Over the next few minutes, the weather turned progressively worse.  The rain fell in giant drops and the wind began to gust- I’m certainly no meteorologist, but it had to have been over twenty miles per hour at times.  This caused the rain to blow sideways, which made the primitive shelter of a gazebo mostly ineffective.  However, the other option was to run fifty feet through a veritable maelstrom toward the building- an option that would have left me thoroughly soaked from head to toe.

So I stood in the gazebo and turned my back against the wind.  I stood there for the next 15 minutes, wave after wave of water hitting my jeans.  Eventually it started to hail.  Finally, it let up and I was able to make a break for class.

Not having time to change, I had to sit through my next three classes in soaking wet jeans, socks and shoes.  Not the funnest experience of my life. 

It’s next to impossible to be happy throughout that entire experience- without being somewhat insane- but there’s also no reason to let something like that destroy your whole day. 

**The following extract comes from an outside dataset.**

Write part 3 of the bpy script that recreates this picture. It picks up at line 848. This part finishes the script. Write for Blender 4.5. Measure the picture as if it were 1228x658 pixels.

When things of that nature happen to me, I generally find solace in the simple fact that what’s done is done.  I should have went in earlier, but the truth is that I didn’t.  Bemoaning my fate while sitting in class wouldn’t have dried my pants any faster, or made me feel better.  Like most humans, if I started looking back on my life and listing the things I would have done differently if given a second chance I could write a whole book.  But, when done with a rueful attitude, such an activity is largely a fruitless endeavor.  When things don’t go your way, it’s better to ask how could it have turned out worse?  At the time, it seemed like a pretty big deal, but I could have been soaked completely, missed class, or even gotten sick.  But I didn’t.  In the long run, getting my jeans wet and having to sit through three law school classes is not the end of the world.  Just being able to sit in a law school class is an accomplishment- wet jeans or not.  Of course, I didn’t see things so picturesquesly as I sat there cold and wet in class- but after I got home, I managed to put things in perspective, instead of allowing my negative emotions to control the situation and causing further emotional turmoil.  So, it was a learning experience, and for that reason I’m glad it happened.

To be clear, though, I’d rather it not happen again.